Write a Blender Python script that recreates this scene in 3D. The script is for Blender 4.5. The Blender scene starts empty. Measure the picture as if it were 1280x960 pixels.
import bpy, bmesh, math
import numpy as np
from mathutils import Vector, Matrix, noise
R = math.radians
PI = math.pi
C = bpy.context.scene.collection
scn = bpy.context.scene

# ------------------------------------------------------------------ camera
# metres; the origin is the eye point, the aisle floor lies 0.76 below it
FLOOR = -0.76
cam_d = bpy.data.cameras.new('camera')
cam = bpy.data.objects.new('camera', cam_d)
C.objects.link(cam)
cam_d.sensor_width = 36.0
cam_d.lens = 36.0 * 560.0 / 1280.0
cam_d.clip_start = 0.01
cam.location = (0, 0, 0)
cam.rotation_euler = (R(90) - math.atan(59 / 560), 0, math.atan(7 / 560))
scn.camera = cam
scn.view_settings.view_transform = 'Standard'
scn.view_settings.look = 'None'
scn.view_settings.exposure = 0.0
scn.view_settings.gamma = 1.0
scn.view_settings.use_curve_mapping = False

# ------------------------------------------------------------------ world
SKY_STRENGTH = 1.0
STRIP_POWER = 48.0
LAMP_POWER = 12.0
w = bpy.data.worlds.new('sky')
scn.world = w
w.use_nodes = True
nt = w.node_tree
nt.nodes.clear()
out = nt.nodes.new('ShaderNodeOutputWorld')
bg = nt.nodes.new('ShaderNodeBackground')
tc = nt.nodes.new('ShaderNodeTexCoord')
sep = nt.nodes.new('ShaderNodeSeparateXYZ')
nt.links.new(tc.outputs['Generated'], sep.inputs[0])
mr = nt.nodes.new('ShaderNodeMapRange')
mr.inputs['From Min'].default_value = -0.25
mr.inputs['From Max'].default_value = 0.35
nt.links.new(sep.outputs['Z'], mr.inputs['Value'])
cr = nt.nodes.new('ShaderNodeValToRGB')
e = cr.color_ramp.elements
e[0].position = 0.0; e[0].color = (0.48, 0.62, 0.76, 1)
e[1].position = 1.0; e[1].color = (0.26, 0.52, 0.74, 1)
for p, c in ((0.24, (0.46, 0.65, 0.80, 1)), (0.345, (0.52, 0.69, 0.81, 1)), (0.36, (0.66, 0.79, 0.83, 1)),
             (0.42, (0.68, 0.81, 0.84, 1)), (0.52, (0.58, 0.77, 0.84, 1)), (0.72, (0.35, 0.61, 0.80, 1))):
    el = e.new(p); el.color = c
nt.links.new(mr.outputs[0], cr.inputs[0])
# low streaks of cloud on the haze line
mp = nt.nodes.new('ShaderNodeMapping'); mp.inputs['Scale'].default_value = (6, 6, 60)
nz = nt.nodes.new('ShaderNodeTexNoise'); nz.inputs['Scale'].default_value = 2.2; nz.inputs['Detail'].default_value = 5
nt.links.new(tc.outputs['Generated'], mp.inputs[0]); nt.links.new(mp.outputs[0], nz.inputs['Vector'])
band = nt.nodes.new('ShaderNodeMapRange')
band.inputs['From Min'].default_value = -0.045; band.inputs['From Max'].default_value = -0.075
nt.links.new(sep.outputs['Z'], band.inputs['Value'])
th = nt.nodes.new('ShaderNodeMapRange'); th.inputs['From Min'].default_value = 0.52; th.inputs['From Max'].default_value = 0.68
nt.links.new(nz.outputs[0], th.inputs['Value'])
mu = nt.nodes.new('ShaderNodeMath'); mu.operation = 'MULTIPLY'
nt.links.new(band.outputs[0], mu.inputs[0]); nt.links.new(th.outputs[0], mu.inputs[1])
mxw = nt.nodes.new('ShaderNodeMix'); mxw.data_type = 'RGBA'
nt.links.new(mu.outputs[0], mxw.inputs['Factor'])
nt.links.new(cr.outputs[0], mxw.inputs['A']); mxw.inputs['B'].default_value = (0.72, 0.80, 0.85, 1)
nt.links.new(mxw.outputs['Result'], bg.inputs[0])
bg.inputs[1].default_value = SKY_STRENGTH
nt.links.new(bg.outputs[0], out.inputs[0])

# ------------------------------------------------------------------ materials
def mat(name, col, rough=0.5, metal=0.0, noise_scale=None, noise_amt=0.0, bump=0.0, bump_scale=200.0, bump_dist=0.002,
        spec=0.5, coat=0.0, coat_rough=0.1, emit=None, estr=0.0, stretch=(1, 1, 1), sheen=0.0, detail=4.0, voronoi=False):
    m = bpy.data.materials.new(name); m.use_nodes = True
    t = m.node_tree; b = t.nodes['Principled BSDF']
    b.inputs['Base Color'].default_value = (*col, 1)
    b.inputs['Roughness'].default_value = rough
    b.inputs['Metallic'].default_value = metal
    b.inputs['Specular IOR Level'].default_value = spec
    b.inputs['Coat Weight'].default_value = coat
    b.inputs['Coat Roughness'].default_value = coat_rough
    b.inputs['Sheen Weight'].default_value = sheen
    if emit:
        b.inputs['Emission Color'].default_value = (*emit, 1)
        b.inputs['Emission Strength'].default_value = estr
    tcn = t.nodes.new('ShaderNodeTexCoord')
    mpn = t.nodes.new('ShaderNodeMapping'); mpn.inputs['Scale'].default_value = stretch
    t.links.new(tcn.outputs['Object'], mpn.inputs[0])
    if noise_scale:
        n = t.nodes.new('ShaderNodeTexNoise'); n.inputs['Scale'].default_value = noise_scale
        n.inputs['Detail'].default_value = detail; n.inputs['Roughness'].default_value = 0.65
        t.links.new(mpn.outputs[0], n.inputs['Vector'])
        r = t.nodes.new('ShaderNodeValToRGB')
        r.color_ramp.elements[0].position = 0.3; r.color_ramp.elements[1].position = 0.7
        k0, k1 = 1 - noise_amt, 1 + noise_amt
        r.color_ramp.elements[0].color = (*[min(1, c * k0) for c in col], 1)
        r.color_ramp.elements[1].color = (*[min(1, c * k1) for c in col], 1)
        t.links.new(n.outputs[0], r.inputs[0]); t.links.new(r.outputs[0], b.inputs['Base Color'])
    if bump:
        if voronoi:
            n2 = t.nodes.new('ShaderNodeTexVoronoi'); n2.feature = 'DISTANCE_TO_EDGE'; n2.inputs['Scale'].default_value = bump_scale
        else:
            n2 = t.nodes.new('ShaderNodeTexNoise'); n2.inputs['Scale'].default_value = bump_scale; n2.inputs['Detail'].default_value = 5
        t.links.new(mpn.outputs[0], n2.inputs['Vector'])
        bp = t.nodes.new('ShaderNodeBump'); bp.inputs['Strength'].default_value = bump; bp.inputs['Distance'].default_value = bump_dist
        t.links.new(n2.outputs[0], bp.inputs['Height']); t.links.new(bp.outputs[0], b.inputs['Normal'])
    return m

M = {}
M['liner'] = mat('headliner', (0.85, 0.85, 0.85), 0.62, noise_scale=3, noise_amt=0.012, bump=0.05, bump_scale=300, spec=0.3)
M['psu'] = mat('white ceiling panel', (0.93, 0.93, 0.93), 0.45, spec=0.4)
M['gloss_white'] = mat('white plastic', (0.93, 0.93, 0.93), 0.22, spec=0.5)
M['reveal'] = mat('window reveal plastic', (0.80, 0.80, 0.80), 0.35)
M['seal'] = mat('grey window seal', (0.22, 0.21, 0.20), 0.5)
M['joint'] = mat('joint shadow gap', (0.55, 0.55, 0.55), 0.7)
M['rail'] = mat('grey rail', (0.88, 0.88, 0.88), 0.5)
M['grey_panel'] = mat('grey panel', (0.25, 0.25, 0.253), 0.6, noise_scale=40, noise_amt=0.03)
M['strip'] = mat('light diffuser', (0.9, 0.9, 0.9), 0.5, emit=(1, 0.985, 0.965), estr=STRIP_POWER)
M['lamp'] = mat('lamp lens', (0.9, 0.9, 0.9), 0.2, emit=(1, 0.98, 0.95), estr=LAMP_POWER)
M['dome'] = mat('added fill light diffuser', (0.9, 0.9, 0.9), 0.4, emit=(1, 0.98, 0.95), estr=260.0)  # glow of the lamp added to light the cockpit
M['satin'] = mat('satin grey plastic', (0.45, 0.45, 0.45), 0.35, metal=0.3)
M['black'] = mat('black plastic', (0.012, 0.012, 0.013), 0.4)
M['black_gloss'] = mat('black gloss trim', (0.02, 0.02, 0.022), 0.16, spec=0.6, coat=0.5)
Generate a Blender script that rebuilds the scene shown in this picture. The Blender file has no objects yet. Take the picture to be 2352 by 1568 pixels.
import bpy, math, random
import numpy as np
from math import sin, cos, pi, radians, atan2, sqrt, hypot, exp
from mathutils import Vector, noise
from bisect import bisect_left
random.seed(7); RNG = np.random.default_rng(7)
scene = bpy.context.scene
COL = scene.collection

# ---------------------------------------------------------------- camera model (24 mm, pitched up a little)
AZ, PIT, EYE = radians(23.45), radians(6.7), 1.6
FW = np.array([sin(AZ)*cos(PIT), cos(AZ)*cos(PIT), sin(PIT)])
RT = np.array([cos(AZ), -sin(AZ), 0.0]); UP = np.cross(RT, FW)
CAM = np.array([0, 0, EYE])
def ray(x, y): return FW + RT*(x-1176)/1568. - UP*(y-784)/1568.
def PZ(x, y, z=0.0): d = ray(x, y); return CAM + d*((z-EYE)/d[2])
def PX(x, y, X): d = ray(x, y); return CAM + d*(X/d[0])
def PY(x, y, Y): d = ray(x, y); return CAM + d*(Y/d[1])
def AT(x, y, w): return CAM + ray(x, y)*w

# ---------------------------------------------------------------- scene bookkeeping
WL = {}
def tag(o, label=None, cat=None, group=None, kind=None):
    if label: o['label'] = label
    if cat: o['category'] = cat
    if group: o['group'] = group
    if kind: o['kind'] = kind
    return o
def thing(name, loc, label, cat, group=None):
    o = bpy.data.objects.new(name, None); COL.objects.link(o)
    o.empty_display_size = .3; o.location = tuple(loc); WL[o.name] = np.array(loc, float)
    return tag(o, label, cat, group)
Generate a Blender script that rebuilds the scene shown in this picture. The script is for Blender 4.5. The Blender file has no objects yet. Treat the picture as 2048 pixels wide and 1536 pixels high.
^^^^^^^^^^^^^^^^
• _TASK INSTRUCTIONS_
Please give an exact restatement of only the lines from the beginning of the material above to the line with "scn = bpy.context.scene", inclusive.

• _OUTPUT BELOW_
Write a Blender Python script that recreates this scene in 3D. The script is for Blender 4.5. The Blender scene starts empty. Measure the picture as if it were 1280x960 pixels.
import bpy, bmesh, math
import numpy as np
from mathutils import Vector, Matrix, noise
R = math.radians
PI = math.pi
C = bpy.context.scene.collection
scn = bpy.context.scene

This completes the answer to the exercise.